The average college student will be offered hundreds of loans throughout their career. From college loans, to mortgage loans at graduation, and credit cards at every stop along campus, lending opportunities are everywhere.

So let's talk about the most common loan - credit cards - and what a college student should know before signing up.

1. Income governs quality - College students who do not have sufficient income usually qualify for what is known as a student credit card. Student credit cards rarely have good rewards, and often come with very small credit lines, which leads us to the next point

2. Credit lines can cause damage - Smaller credit lines can have a huge negative impact on your credit score. As your credit score is calculated on the basis of several factors, with utilization being one of the largest variables, a small credit line is often used in excess of the 30% rule. Never use more than 30% of your available credit on any one card to keep your credit score as high as it can be. If you qualify for a $500 student card, then never use more than $150 of your credit line at any one time. Using $200 would put you at 40% utilization, which lowers your credit score substantially.

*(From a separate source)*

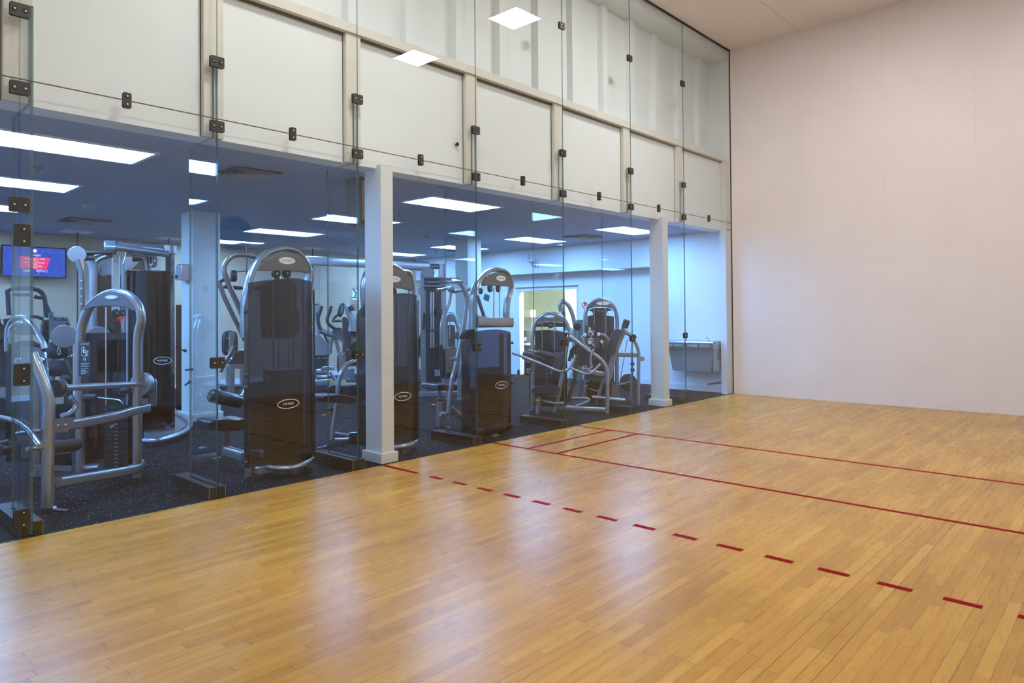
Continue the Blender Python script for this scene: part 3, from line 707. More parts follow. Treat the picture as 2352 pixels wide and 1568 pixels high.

3. Minimum payments - Avoid making the minimum payment if at all possible, and always try to pay your balance in full each month. You should always pay your "statement balance" amount each month so that you never pay interest on your credit card. Also, know that making minimum payments on your credit card will mean that it takes roughly 6 years to pay off any debt that you have. The last thing you want to do is accumulate debt at 21 years old that grows at 20% annual interest until you're 27 years old before it is fully repaid.